I am driven, ambitious, and keen to progress my career in a growing and innovative business such as Acme Corp. I am confident that my strong work ethic, combined with my sales results and integrity, will enable me to play a key role in your success. 

Please do not hesitate to call me at 555-555-5555 so we can arrange an interview to discuss my application in greater depth. I appreciate your consideration. 

Yours sincerely,

Jane Doe

Email cover letter example 

Dear Liz, 

Re: Assistant Security Manager vacancy (ref: 12345)

Having read your advertisement for an Assistant Security Manager with interest, I am writing to outline my extensive professional experience. I believe that I possess the talents necessary to make a positive contribution to your hotel.    

I have a comprehensive understanding of security and a commitment to exceptional service.

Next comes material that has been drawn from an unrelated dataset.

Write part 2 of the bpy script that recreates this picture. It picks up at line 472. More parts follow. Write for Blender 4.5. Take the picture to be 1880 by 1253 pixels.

As a Police Officer, I led teams of up to 6 personnel, overseeing security patrols and managing performance. Colleagues would recommend me for my ability to build and motivate teams to achieve exceptionally high standards and positive outcomes. 

As a manager, I take pride in providing training and development opportunities across the team to improve individual skill levels and ensure the achievement of organizational objectives.

The position at Acme Hotel is particularly appealing to me as I believe it will make the best possible use of my security and leadership skills whilst providing opportunities for further development. 

Please do not hesitate to call me at 555-555-5555 so we can arrange an interview to discuss my application in greater depth. I appreciate your consideration of my application and look forward to hearing from you.

Best regards, 

John Doe

Choose the right cover letter salutations to set the right tone

As you can see, there are several options for opening and closing a cover letter. Make sure you choose one that is professional, has the right amount of formality, and shows you understand corporate communication.